# EXTRACTED ENTRIES:
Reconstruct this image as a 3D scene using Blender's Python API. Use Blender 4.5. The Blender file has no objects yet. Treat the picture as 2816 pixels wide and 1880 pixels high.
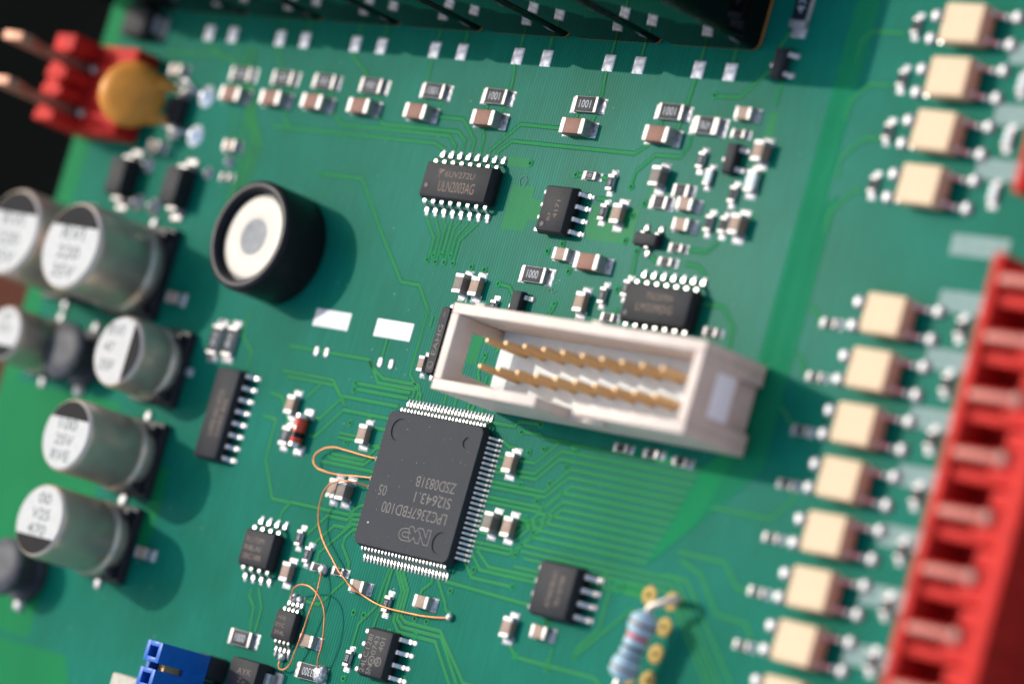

---

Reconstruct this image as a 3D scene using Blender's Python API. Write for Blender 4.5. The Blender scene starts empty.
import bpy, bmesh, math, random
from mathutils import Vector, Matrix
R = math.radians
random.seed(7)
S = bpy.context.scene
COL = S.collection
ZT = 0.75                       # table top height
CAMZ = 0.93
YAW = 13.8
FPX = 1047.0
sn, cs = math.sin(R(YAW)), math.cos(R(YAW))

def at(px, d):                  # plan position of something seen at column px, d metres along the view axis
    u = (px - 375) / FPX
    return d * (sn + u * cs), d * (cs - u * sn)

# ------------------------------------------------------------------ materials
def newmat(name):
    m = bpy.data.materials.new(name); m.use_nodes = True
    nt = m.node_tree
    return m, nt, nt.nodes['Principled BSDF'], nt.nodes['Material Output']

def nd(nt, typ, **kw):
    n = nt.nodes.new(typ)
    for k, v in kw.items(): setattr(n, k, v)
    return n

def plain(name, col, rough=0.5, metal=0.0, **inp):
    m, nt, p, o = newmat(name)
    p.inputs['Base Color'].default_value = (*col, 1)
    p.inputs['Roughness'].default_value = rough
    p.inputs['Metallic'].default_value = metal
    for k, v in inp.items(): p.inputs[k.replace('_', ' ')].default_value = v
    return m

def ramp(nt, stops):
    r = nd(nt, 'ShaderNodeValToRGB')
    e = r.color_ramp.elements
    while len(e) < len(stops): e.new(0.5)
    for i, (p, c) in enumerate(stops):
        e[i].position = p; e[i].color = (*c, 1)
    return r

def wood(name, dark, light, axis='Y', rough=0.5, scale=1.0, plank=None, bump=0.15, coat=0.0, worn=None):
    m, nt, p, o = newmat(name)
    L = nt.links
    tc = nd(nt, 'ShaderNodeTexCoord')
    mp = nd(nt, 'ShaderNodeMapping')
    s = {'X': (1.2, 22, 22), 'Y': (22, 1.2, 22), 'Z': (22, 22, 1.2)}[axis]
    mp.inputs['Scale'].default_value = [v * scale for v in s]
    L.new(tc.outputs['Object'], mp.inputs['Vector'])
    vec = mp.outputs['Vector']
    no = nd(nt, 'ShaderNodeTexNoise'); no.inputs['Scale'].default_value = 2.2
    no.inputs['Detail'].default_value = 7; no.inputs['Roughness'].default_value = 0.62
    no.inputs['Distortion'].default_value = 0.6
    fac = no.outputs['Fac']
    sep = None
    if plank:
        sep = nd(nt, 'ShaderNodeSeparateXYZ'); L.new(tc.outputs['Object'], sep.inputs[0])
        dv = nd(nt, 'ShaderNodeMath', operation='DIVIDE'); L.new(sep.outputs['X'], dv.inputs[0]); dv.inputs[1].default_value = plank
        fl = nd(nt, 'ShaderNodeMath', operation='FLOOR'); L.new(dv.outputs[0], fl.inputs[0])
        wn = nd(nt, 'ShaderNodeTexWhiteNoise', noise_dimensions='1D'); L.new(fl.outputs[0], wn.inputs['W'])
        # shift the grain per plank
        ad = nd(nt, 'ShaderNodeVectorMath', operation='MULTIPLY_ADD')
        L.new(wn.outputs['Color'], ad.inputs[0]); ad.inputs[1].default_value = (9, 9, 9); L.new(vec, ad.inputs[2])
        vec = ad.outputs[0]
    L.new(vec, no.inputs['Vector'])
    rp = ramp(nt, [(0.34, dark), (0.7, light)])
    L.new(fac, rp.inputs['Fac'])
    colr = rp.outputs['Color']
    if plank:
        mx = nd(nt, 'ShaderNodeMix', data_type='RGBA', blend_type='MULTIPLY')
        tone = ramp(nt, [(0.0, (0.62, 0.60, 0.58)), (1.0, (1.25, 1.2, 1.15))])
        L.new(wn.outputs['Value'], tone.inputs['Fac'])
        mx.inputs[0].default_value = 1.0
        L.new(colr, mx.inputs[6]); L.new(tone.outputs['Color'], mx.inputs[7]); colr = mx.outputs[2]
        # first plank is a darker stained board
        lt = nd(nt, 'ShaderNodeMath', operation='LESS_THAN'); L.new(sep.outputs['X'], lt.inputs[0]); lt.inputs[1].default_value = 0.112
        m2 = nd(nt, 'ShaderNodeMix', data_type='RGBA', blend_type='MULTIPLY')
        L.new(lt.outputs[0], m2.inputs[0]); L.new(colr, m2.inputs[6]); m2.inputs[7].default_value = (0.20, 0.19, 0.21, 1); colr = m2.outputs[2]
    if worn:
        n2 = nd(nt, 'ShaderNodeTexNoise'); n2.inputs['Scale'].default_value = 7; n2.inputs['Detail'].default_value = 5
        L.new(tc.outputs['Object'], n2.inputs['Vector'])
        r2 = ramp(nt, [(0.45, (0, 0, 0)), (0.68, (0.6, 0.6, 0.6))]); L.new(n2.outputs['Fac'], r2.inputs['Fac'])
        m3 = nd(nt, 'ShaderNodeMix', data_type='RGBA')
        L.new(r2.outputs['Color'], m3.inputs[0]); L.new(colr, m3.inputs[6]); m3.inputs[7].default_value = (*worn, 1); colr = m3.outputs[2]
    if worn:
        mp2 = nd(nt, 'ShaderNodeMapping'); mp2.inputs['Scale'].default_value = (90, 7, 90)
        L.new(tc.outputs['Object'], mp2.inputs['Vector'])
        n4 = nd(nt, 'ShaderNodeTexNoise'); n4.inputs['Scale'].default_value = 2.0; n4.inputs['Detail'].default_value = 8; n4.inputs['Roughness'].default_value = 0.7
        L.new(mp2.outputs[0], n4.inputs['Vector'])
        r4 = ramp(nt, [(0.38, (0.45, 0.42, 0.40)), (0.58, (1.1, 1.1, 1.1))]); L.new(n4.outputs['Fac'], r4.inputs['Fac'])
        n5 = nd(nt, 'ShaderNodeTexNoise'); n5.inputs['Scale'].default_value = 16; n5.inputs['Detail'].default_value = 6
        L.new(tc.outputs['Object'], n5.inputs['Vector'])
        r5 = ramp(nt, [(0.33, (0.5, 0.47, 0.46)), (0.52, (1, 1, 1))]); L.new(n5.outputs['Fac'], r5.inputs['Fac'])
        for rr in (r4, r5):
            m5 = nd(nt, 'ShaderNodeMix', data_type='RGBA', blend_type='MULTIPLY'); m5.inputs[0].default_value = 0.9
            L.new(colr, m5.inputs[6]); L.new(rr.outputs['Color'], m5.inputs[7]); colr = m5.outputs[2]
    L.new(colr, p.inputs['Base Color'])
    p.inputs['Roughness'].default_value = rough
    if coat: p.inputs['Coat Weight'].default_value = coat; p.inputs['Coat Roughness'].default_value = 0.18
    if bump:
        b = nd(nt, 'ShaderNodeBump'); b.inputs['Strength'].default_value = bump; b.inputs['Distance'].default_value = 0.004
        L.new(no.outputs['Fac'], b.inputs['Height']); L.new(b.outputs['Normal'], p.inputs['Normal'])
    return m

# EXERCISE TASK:
Find and copy every line in the entries above where the string "scene" occurs.

# SOLUTION FOR THIS TASK:
Reconstruct this image as a 3D scene using Blender's Python API. Use Blender 4.5. The Blender file has no objects yet. Treat the picture as 2816 pixels wide and 1880 pixels high.
Reconstruct this image as a 3D scene using Blender's Python API. Write for Blender 4.5. The Blender scene starts empty.
S = bpy.context.scene